Virtually nothing happens in the lengthy first act of this 2½ hour play, with the brothers engaging in lengthy verbal horseplay, much of it involving Morris’ efforts to procure a female pen pal and eventual love interest for his brother.  Unfortunately, she turns out to be white.

 

Things turn slightly more dramatic in the second half, although the chief conflict revolves around a game of play-acting in which Morris gets all too carried away with his role as a white man and lets loose with a racial epithet that threatens to tear him and his brother apart. It foreshadows the later but similar angry prejudicial exchange that would figure so prominently, and to far greater effect, in Master Harold.   

 

The venue’s intimacy certainly enhances the production’s impact, with the superb, fully lived-in performances by the two actors registering with a visceral intensity.
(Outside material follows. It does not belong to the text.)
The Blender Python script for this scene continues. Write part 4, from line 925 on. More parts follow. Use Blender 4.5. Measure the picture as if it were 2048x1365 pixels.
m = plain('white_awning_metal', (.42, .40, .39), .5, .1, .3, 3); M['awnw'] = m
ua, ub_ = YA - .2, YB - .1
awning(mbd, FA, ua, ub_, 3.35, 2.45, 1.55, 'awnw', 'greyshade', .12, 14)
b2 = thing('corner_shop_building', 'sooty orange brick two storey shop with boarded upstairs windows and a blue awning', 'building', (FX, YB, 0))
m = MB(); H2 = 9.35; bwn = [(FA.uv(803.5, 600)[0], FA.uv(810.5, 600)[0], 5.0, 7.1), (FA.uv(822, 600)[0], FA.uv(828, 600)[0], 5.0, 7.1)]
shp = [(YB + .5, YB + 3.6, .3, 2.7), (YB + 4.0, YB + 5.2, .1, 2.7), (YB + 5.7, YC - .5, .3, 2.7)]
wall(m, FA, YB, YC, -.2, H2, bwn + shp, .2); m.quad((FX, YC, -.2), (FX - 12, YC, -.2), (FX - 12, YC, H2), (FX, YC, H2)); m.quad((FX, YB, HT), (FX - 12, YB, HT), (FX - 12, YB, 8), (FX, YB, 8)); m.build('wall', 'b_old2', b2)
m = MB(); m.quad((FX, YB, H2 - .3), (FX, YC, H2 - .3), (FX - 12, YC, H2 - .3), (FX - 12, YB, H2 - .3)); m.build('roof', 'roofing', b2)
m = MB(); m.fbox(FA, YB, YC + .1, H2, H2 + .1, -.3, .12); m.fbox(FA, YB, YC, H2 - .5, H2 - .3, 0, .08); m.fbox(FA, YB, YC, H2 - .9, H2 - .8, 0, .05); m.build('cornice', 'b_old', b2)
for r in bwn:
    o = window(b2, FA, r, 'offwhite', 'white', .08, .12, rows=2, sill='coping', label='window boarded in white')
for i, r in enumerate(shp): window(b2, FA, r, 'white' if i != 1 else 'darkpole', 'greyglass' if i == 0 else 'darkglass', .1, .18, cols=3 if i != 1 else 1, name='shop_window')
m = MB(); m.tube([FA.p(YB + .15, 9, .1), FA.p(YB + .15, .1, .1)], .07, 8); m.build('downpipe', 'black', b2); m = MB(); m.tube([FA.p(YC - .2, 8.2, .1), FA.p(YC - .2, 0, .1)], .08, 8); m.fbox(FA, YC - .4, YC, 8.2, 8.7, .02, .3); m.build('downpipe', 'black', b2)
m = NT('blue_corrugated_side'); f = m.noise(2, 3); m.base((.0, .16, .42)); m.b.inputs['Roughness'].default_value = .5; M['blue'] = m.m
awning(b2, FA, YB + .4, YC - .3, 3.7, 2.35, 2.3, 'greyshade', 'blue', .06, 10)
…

Equally effective is Christopher H. Barreca’s rickety, ramshackle set, which is perched on a platform surrounded by detritus and literally comes apart in the play’s final moments, eerily mirroring the emotional desolation of the characters.

 

The Fugard season continues with a revival of his 1989 My Children! My Africa!  followed by the New York premiere of The Train Driver.

           

Pershing Square Signature Center, 480 W. 42nd St. 212-244-7529. Through March 11.